There were many others of course who provided the vital ingredients. The boats and crew becoming available is one. The efforts of the Build a Future Foundation to help the tsunami affected fishing youth by setting up Mirissa Water Sports provided a crucial piece of infrastructure; the later tie up between Walkers Tours and the Ceylon Fishery Harbours Corporation also helped here. There was assistance from many others including volunteers such as Sue Evans and Simon Scarff and Jetwing Lighthouse naturalist Anoma Alagiyawadu. The Jetwing Eco Holidays team and the media invited, were hosted on my research trips by the Jetwing Lighthouse in 2008 and 2009. The Jetwing Lighthouse also supported Dr. Charles Anderson under the Jetwing Research Initiative, an investment that has been rewarded handsomely with new business and publicity generated for it. The Jetwing Eco Holidays team plays a huge part in the continuing publicity campaign and at present the website lists over a hundred media actions to brand Sri Lanka as being Best for Blue.

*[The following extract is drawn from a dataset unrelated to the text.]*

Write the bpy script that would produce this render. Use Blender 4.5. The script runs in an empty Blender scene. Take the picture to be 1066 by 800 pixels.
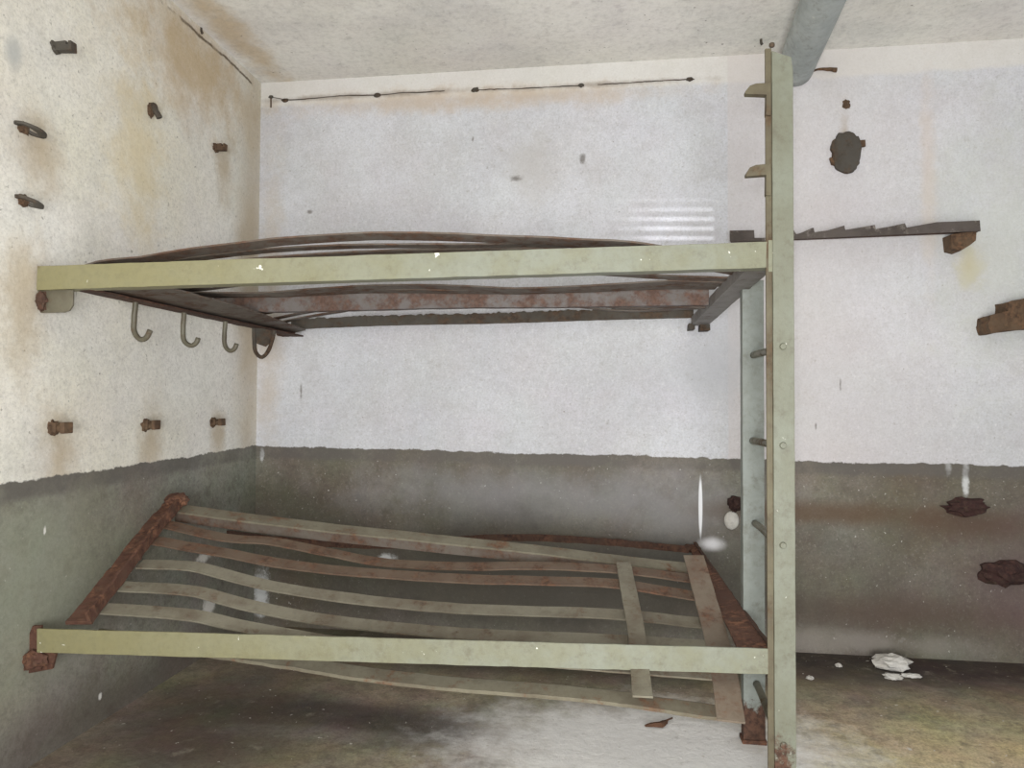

Whale watching is now firmly established in the tourism literature and everyone from small guest houses to tuk tuk drivers to the large destination management companies are offering it. Now, it is almost as if whale watching has always been around, ever since Ptolemy marked a Cape of Whales on his 3rd Century AD map of Taprobane. This article was written as a handy summary in response to the questions on the rapid development of whale watching in Sri Lanka since May 2008. The challenge ahead will be in the intelligent regulation of whale watching so that it develops as a economic asset but with due regard to the safety of clients and the welfare of marine mammals. The rational development of whale watching off the seas of the Kalpitiya Peninsula will pose similar challenges.